Tudo isto fez com que a população da Fajã Grande, ao longo dos tempos, manifestasse interesse em firmar-se como freguesia independente. O primeiro sinal deste independentismo deu-se com a construção de uma pequena ermida dedicada a São José em 1757 e que permitia ao povo evitar deslocar-se à igreja da Fajãzinha, a fim de participar nos ofícios e celebrações religiosas, uma vez que a ermida, nesse mesmo ano, foi dotada de um capelão, em regime de exclusividade, o padre Francisco de Freitas Henrique, natural do mesmo lugar. Foi com muito esforço e sacrifício mas com uma enorme força de vontade que o povo conseguiu este empreendimento, pois conta-se que, ao regressar da missa, da Fajãzinha, calcorreando o atual Caminho da Missa, o povo aproveitava para carregar as pedras com que construiria a sua ermida.
Porém, os sinais mais claros deste espírito independentista surgiram, sobretudo na década de cinquenta do século XIX, altura em que é feito, formalmente, um pedido ao Governador da Junta Geral do Distrito, no sentido daquele lugar se tornar independente. Por essa altura surgem vários testemunhos em prol da criação da futura paróquia da Fajã Grande. O próprio chefe do distrito da Horta considera que criar ali uma freguesia será de grande serviço feito aquele povo.

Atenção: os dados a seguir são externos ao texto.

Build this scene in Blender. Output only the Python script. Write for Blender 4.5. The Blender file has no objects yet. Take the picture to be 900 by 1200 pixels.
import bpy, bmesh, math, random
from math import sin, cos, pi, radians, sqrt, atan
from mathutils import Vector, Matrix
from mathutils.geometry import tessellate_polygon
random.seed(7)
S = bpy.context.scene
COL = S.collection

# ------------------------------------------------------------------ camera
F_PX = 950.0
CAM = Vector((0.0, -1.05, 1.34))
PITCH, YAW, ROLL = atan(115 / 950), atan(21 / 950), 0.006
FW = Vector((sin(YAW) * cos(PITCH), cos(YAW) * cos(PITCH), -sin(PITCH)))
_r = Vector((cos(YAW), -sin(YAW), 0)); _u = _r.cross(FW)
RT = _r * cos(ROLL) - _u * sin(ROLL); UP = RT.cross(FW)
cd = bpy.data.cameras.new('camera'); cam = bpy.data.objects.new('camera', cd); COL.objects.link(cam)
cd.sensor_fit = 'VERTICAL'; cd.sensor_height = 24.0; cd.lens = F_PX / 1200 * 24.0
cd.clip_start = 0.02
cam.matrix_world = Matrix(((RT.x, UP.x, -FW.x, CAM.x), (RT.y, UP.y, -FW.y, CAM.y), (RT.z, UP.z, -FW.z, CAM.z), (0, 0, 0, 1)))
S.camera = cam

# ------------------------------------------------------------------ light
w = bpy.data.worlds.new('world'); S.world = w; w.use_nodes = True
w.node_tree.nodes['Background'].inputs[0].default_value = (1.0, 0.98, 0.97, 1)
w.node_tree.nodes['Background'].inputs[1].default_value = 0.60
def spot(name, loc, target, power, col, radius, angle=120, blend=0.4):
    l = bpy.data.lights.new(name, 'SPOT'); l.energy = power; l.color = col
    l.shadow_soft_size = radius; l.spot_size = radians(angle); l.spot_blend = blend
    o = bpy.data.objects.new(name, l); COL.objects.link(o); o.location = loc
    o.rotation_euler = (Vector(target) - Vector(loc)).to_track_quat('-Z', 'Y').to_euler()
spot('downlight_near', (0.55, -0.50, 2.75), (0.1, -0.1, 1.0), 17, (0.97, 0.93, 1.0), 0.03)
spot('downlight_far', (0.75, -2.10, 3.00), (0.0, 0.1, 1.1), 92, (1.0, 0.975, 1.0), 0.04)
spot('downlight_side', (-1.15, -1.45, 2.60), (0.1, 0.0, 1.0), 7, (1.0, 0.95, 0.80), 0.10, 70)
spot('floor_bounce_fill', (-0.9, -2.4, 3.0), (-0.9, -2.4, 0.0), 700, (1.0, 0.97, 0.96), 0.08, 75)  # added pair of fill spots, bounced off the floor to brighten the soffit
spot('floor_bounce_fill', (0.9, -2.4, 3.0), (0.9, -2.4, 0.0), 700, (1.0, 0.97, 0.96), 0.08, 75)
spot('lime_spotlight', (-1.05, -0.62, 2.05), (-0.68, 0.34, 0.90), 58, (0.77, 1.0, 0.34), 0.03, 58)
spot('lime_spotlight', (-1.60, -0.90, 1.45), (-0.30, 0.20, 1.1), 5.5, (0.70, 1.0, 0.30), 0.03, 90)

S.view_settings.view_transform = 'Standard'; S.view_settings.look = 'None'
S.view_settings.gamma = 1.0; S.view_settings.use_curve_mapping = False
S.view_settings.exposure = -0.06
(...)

A constituição da nova freguesia contou, também, com a colaboração do próprio pároco da paróquia da Senhora dos Remédios que se deslocou a Lisboa, a bordo do iate Santa Cruz, “para tractar duma pretenção com que andam há muitos anos os povos da Fajam Grande que desejam que se crie n’ella uma freguesia independente da Fajãazinha, a que estãi sujeitos.
Finalmente as pretensões dos fajãgrandenses foram satisfeitas em 4 de Abril de 1861, data em que foi autorizada, por decreto real, a desanexação das povoações da Fajã Grande, Ponta e Cuada, a fim de que passem a constituir uma freguesia independente. A ereção da nova paróquia foi formalizada por alvará, no mesmo ano, do Bispo de Angra, D. Frei Estevão de Jesus Maria.
Finalmente a Fajã Grande atingia o objetivo de há muito desejado – ser uma freguesia independente.